▶ TASK DETAILS:
Extract word for word the lines of the listing from its start to the line holding "return m, nt, out", both ends kept; pictures are not part of the copy.

· · · · ·

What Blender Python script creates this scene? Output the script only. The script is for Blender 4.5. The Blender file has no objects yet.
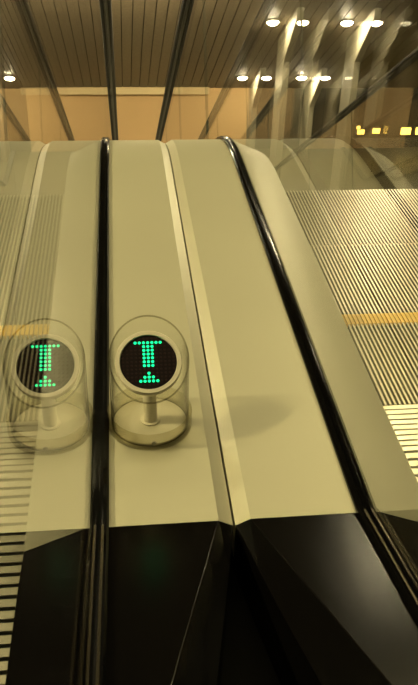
import bpy, math, random
from mathutils import Matrix, Vector
random.seed(7)
scene = bpy.context.scene
COL = scene.collection
S30, C30 = math.sin(math.radians(30)), math.cos(math.radians(30))
T30 = S30 / C30

# ------------------------------------------------------------------ materials
def new_mat(name):
    m = bpy.data.materials.new(name); m.use_nodes = True
    nt = m.node_tree; nt.nodes.clear()
    out = nt.nodes.new('ShaderNodeOutputMaterial')
    return m, nt, out

def pbr(name, col, rough=0.5, metal=0.0, noise=0.0, nscale=8.0, stretch=(1, 1, 1), rnoise=0.0,
        spec=0.5, aniso=0.0, coat=0.0, bump=0.0, bscale=200.0):
    m, nt, out = new_mat(name)
    b = nt.nodes.new('ShaderNodeBsdfPrincipled')
    b.inputs['Base Color'].default_value = (*col, 1)
    b.inputs['Roughness'].default_value = rough
    b.inputs['Metallic'].default_value = metal
    b.inputs['Specular IOR Level'].default_value = spec
    b.inputs['Coat Weight'].default_value = coat
    if aniso: b.inputs['Anisotropic'].default_value = aniso
    tc = nt.nodes.new('ShaderNodeTexCoord')
    mp = nt.nodes.new('ShaderNodeMapping'); mp.inputs['Scale'].default_value = stretch
    nt.links.new(tc.outputs['Object'], mp.inputs['Vector'])
    if noise or rnoise:
        n = nt.nodes.new('ShaderNodeTexNoise'); n.inputs['Scale'].default_value = nscale
        n.inputs['Detail'].default_value = 5
        nt.links.new(mp.outputs['Vector'], n.inputs['Vector'])
        if noise:
            r = nt.nodes.new('ShaderNodeMix'); r.data_type = 'RGBA'
            r.inputs['A'].default_value = (*[c * (1 - noise) for c in col], 1)
            r.inputs['B'].default_value = (*[min(1, c * (1 + noise)) for c in col], 1)
            nt.links.new(n.outputs['Fac'], r.inputs['Factor'])
            nt.links.new(r.outputs['Result'], b.inputs['Base Color'])
        if rnoise:
            mr = nt.nodes.new('ShaderNodeMapRange')
            mr.inputs['To Min'].default_value = max(0.02, rough - rnoise)
            mr.inputs['To Max'].default_value = rough + rnoise
            nt.links.new(n.outputs['Fac'], mr.inputs['Value'])
            nt.links.new(mr.outputs['Result'], b.inputs['Roughness'])
    if bump:
        n2 = nt.nodes.new('ShaderNodeTexNoise'); n2.inputs['Scale'].default_value = bscale
        nt.links.new(mp.outputs['Vector'], n2.inputs['Vector'])
        bp = nt.nodes.new('ShaderNodeBump'); bp.inputs['Strength'].default_value = bump
        bp.inputs['Distance'].default_value = 0.001
        nt.links.new(n2.outputs['Fac'], bp.inputs['Height'])
        nt.links.new(bp.outputs['Normal'], b.inputs['Normal'])
    nt.links.new(b.outputs['BSDF'], out.inputs['Surface'])
    return m

def emit(name, col, strength):
    m, nt, out = new_mat(name)
    e = nt.nodes.new('ShaderNodeEmission')
    e.inputs['Color'].default_value = (*col, 1); e.inputs['Strength'].default_value = strength
    nt.links.new(e.outputs['Emission'], out.inputs['Surface'])
    return m

def clear(name, tint, edge, gain=1.0, rough=0.0, f0=0.04, power=5.0, pane=False):
    """clear pane: fresnel mix of see-through and mirror; longer path through the pane at a slant absorbs more"""
    m, nt, out = new_mat(name)
    N = nt.nodes.new; L = nt.links.new
    g = N('ShaderNodeNewGeometry')
    d = N('ShaderNodeVectorMath'); d.operation = 'DOT_PRODUCT'
    L(g.outputs['Incoming'], d.inputs[0]); L(g.outputs['Normal'], d.inputs[1])
    a = N('ShaderNodeMath'); a.operation = 'ABSOLUTE'; L(d.outputs['Value'], a.inputs[0])
    i = N('ShaderNodeMath'); i.operation = 'SUBTRACT'; i.inputs[0].default_value = 1; L(a.outputs[0], i.inputs[1])
    p = N('ShaderNodeMath'); p.operation = 'POWER'; L(i.outputs[0], p.inputs[0]); p.inputs[1].default_value = power
    r = N('ShaderNodeMath'); r.operation = 'MULTIPLY_ADD'; L(p.outputs[0], r.inputs[0])
    r.inputs[1].default_value = (1 - f0) * gain; r.inputs[2].default_value = f0 * gain; r.use_clamp = True
    fac = r.outputs[0]
    if pane:
        # both faces of a flat pane answer as one mirror: 2R / (1 + R) where the ray enters, clear where it leaves
        k1 = N('ShaderNodeMath'); k1.operation = 'ADD'; k1.inputs[0].default_value = 1; L(fac, k1.inputs[1])
        k2 = N('ShaderNodeMath'); k2.operation = 'MULTIPLY'; k2.inputs[0].default_value = 2; L(fac, k2.inputs[1])
        k3 = N('ShaderNodeMath'); k3.operation = 'DIVIDE'; L(k2.outputs[0], k3.inputs[0]); L(k1.outputs[0], k3.inputs[1])
        k4 = N('ShaderNodeMath'); k4.operation = 'SUBTRACT'; k4.inputs[0].default_value = 1; L(g.outputs['Backfacing'], k4.inputs[1])
        k5 = N('ShaderNodeMath'); k5.operation = 'MULTIPLY'; L(k3.outputs[0], k5.inputs[0]); L(k4.outputs[0], k5.inputs[1])
        fac = k5.outputs[0]
    p3 = N('ShaderNodeMath'); p3.operation = 'POWER'; L(i.outputs[0], p3.inputs[0]); p3.inputs[1].default_value = 4
    c = N('ShaderNodeMix'); c.data_type = 'RGBA'
    c.inputs['A'].default_value = (*tint, 1); c.inputs['B'].default_value = (*edge, 1)
    L(p3.outputs[0], c.inputs['Factor'])
    t = N('ShaderNodeBsdfTransparent'); L(c.outputs['Result'], t.inputs['Color'])
    gl = N('ShaderNodeBsdfGlossy'); gl.inputs['Roughness'].default_value = rough
    mx = N('ShaderNodeMixShader'); L(fac, mx.inputs['Fac'])
    L(t.outputs['BSDF'], mx.inputs[1]); L(gl.outputs['BSDF'], mx.inputs[2])
    L(mx.outputs['Shader'], out.inputs['Surface'])
    return m

M = {}
M['deck'] = pbr('pale_metal_deck', (0.50, 0.485, 0.37), 0.45, 0.30, noise=0.05, nscale=3, rnoise=0.04, bump=0.05, bscale=400)
M['trim'] = pbr('satin_metal_trim', (0.62, 0.60, 0.47), 0.38, 0.45, noise=0.04, nscale=3, rnoise=0.03)
M['inner'] = pbr('pale_inner_deck', (0.54, 0.525, 0.41), 0.40, 0.35, noise=0.04, nscale=3, rnoise=0.03)
M['black'] = pbr('black_newel_plastic', (0.0025, 0.0022, 0.0022), 0.16, 0.0, spec=0.20, bump=0.15, bscale=600)
M['rubber'] = pbr('black_rubber', (0.004, 0.004, 0.004), 0.5, 0.0, spec=0.12)
M['channel'] = pbr('black_channel', (0.003, 0.003, 0.003), 0.14, 0.0, spec=0.05)
M['strip'] = pbr('dark_metal_strip', (0.24, 0.21, 0.16), 0.25, 1.0)
M['guide'] = pbr('grey_guide', (0.035, 0.032, 0.027), 0.5, 0.3)
M['glass'] = clear('balustrade_glass', (0.985, 0.99, 0.965), (0.985, 0.99, 0.96), gain=1.0, pane=True)
M['glass_edge'] = pbr('glass_edge', (0.03, 0.05, 0.035), 0.2, 0.0)
M['alu'] = pbr('ribbed_aluminium', (0.60, 0.57, 0.45), 0.34, 0.9, noise=0.08, nscale=20)
M['comb'] = pbr('comb_aluminium', (0.36, 0.34, 0.25), 0.36, 0.9, noise=0.08, nscale=20)
M['groove'] = pbr('groove_dark', (0.012, 0.011, 0.008), 0.7, 0.0, spec=0.1)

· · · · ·

▶ EXERCISE RESULT:
What Blender Python script creates this scene? Output the script only. The script is for Blender 4.5. The Blender file has no objects yet.
import bpy, math, random
from mathutils import Matrix, Vector
random.seed(7)
scene = bpy.context.scene
COL = scene.collection
S30, C30 = math.sin(math.radians(30)), math.cos(math.radians(30))
T30 = S30 / C30

# ------------------------------------------------------------------ materials
def new_mat(name):
    m = bpy.data.materials.new(name); m.use_nodes = True
    nt = m.node_tree; nt.nodes.clear()
    out = nt.nodes.new('ShaderNodeOutputMaterial')
    return m, nt, out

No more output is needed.